Anno 2026, tre giovani architetti stanno svolgendo un sopralluogo una villa romana all’Appia Pignatelli appartenuta ad un amico del boss Giuseppe (Pippo) Calò. La villa, da anni in stato di abbandono e successivamente colpita da un misterioso incendio doloso che, oltre a danneggiare ulteriormente la struttura, apre l’accesso ad una ‘stanza segreta’ sulla quale circolano molte leggende di incontri segreti tra mafiosi e politici. Un baule pieno di documenti segreti e scottanti che parlano di mafia, massoneria, Ior. Un faldone su due magistrati, Giovanni e Paolo. E un’agenda, rossa. Questi gli elementi teatrali da cui prende il via “Giovanni e Paolo. Tributo a Giovanni Falcone e Paolo Borsellino” di Alessandra Camassa per la regia di Luca Milesi e con Luca Milesi, Maria Concetta Liotta, Alberto Albertino, Fabrizio Bordignon, Serena Renzi e Paolo Gatti in scena dall’11 al 14 maggio al Teatro di Tor Bella Monaca di Roma. Un testo, quello della magistrata trapanese a capo del tribunale di Marsala da sempre vicina a Falcone e Borsellino, che parte da un punto di vista particolare riportando in scena i due colleghi uccisi dalla mafia ormai morti e consapevoli di esserlo. È, infatti, dall’aldilà che i due, rincontratisi rompendo il patto di non frequentarsi più, che osservano e commentano quanto avvenuto nell’aldiqua dopo la loro tragica morte.
Un racconto che non fa sconti a quanti avrebbero dovuto raccogliere l’eredità di Falcone e Borsellino ma neanche a loro mettendone in luce le differenze caratteriali in continuo, seppur bonario, battibecco tra i due che ne restituisce l’umanità ponendoli al di fuori di quell’aurea di eroicità delle celebrazioni, istituzionali e non. «Noi abbiamo voluto capire. I singoli fatti delittuosi erano tutti collegati. Cosa Nostra era una struttura organizzata uno vero e proprio Stato nello Stato. Ci chiamano eroi, ma non lo siamo perché siamo morti che mi sembra una vera sciocchezza. Ma perché abbiamo voluto capire e conoscere con ostinazione», fa dire infatti l’autrice ai due magistrati. La scenografia essenziale ma d’effetto si avvale nei momenti in cui i giovani architetti ripercorrono attraverso le carte l’infanzia dei due giudici della proiezione di filmati di docufiction o di repertorio in una sorta di metateatro che porta lo spettatore dentro una storia che va ben oltre quella messa in scena dagli attori e ricolloca i fatti e i personaggi nella storia, nella realtà. Ad interrompere il battibeccare di Falcone e Borsellino improvvisamente irrompe sulla scena un «vecchio mafioso dell’alcamese che fu coinvolto nel rapimento di Franca Viola e nel sequestro Campisi»: Giuseppe (Peppe) Ferro.

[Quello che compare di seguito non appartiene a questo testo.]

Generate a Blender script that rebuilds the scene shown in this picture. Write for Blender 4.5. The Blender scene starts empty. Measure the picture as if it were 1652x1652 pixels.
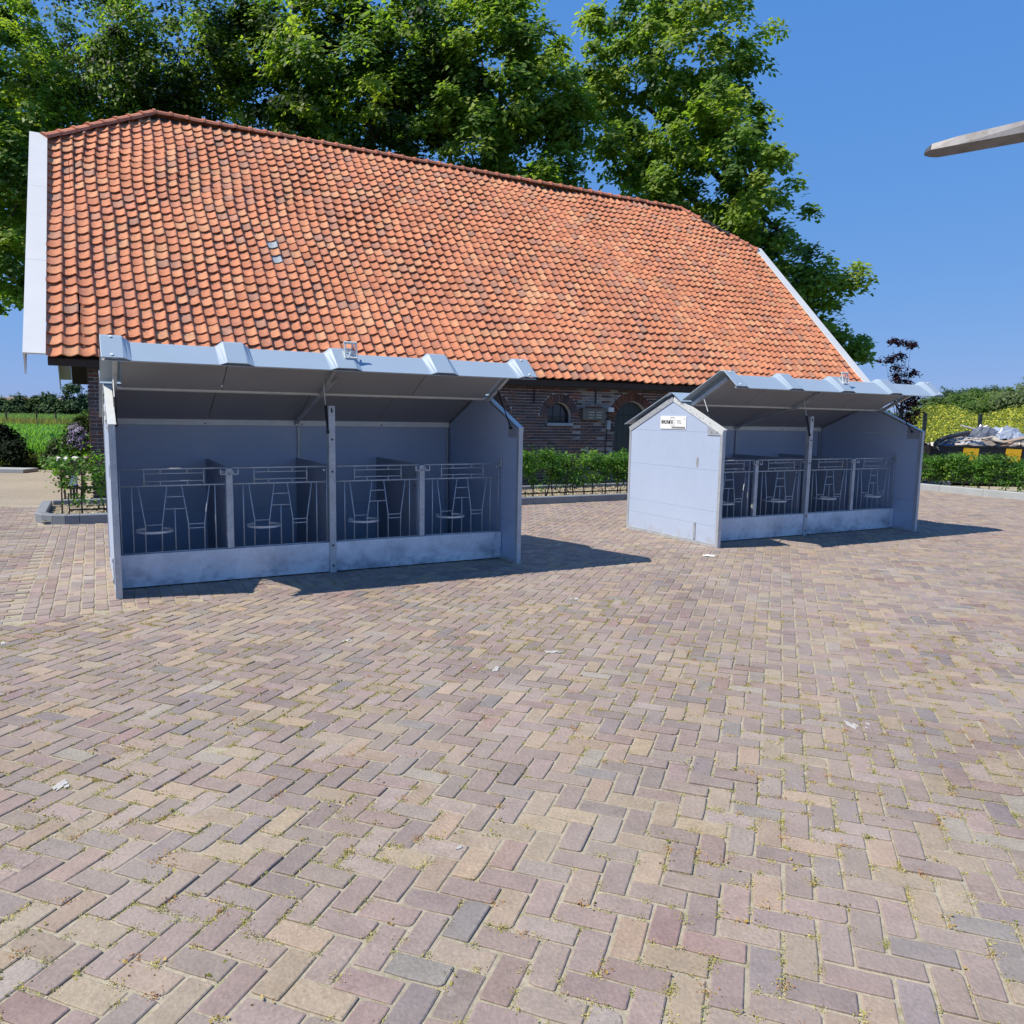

Mafia e politica, figli dei mafiosi da far studiare affinché diventino la futura classe dirigente e i futuri magistrati: questa è «la politica vera, chidda antica», spiega il boss, divenuto collaboratore di giustizia dopo la condanna con sentenza definitiva per la strage di Firenze. Una mafia che cambia pelle e modalità di azione, che si riorganizza – come emerge dalle parole di Ferro, tratte dal dibattimento del 2002 del processo ‘Arca’ – senza che però lo Stato riesca ad arginarla: «Lo sanno benissimo che tutto è cambiato ma stanno a guardare, ma oggi la situazione è troppo evidente. I magistrati e i poliziotti sanno chi sono i mafiosi – commentano in scena i due giudici – ma il potere di costoro non viene ostacolato perché non c’è dubbio che la politica ha ancora bisogno della mafia per ottenere il consenso elettorale e siccome è un mezzo facile non ne vuole fare a meno. La politica ha bisogno della mafia per vincere le elezioni». Parole amare da parte di chi, in quella lotta, ha perso la vita e che oggi guarda all’aldiquà con qualche perplessità. «Voglio parlare, troppe cose sono accadute da quando siamo andati via.
Le nostre idee, quelle che camminano sulle gambe degli altri, inciampano Paolo. Quanti ostacoli..», afferma un amareggiato Falcone. «Infatti, Giovanni, io avrei preferito continuare a camminare sulle mie di gambe.. ».